Key Specifications of the PDMB300E6C
| Absolute Maximum Ratings (Tj = 25°C unless otherwise noted) | |
|---|---|
| Collector-Emitter Voltage (Vces) | 600V |
| Gate-Emitter Voltage (Vges) | ±20V |
| Collector Current (Ic) @ Tc=25°C | 300A |
| Collector Power Dissipation (Pc) one transistor | 1250W |
| Operating Junction Temperature (Tj) | -40 to +150°C |
| Isolation Voltage (Viso) AC, 1 minute | 2500V |
| Electrical Characteristics (Tj = 125°C unless otherwise noted) | |
| Collector-Emitter Saturation Voltage (VCE(sat)) @ Ic=300A | 2.2V (typ) |
| Forward Voltage Drop (Vf) @ If=300A | 2.0V (typ) |
| Short Circuit Withstand Time (tsc) | 10µs |
| Thermal Resistance, Junction-Case (Rth(j-c)Q) per IGBT | 0.085 K/W |
Engineer’s FAQ for the PDMB300E6C
What is the primary advantage of a 6-in-1 module like the PDMB300E6C?

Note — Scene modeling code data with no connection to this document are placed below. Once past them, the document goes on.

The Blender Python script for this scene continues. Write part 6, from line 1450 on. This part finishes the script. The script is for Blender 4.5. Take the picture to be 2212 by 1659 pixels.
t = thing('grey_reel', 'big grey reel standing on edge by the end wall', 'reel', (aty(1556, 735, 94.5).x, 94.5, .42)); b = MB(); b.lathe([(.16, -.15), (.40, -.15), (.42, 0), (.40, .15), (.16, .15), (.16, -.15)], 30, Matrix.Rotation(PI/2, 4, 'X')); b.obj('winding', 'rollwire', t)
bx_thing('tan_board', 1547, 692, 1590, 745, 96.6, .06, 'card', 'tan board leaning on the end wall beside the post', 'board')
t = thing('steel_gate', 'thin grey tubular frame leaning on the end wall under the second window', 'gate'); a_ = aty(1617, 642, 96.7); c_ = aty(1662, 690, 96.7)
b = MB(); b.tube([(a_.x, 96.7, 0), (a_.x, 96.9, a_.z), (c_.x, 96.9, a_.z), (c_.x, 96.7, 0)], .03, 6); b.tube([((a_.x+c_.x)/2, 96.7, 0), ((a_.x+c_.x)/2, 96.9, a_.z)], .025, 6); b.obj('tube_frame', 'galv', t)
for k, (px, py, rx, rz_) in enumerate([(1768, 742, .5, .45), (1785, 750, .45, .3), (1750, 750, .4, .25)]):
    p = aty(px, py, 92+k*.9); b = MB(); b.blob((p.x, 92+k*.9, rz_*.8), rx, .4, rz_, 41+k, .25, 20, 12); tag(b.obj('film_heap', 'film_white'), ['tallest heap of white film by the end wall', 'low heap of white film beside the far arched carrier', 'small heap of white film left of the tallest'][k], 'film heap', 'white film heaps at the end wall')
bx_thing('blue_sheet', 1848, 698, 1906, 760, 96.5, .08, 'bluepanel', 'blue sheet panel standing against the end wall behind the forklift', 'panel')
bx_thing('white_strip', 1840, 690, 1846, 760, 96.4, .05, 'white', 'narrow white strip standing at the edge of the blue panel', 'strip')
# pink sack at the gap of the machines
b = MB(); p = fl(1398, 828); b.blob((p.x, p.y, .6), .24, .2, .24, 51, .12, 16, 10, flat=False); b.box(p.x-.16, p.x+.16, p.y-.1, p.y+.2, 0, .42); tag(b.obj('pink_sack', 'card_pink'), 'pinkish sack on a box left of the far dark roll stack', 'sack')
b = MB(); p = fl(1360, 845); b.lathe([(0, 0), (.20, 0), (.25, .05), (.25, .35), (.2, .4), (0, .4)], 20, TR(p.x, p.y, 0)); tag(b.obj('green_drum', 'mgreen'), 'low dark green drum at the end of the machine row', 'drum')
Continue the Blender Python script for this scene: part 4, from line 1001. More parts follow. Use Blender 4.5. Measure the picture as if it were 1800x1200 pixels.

The main benefit is system simplification. Integrating the full three-phase bridge into one package reduces component count, simplifies the PCB layout, minimizes assembly errors, and lowers stray inductance, which contributes to more reliable electrical performance.
How do I determine the appropriate heatsink for this 300A module?
The selection of a heatsink starts with the module’s thermal resistance (Rth(j-c)) of 0.085 K/W per IGBT. First, calculate the total power loss (conduction and switching losses) under your specific operating conditions. Then, using the Rth(j-c) value and your maximum allowable junction temperature (e.g., 125°C for reliability), you can calculate the maximum allowable case-to-ambient thermal resistance for your heatsink assembly.
What are the recommended gate drive parameters for this IGBT module?
The datasheet specifies an absolute maximum gate-emitter voltage (Vges) of ±20V. Electrical characteristics are tested with a VGE of +15V. For stable and efficient operation, a gate driver capable of providing a clean +15V turn-on voltage and a 0V or slight negative turn-off voltage is recommended. Following a robust gate drive design guide is crucial for performance.
What does the 10µs short-circuit withstand time (tsc) mean for system protection?
The 10µs rating indicates the duration for which the IGBT can survive a direct short circuit before catastrophic failure. This provides a critical time window for the system’s protection circuitry (e.g., desaturation detection in the gate driver) to detect the fault and safely shut down the IGBT. It is a key indicator of the module’s ruggedness.
Enabling High-Power, Compact Designs
The NIEC PDMB300E6C offers a powerful combination of current capacity and high integration. This module equips engineers with a fundamental building block to develop space-saving and reliable high-power motor control and inverter systems, streamlining the path from design to production by reducing mechanical and electrical complexity.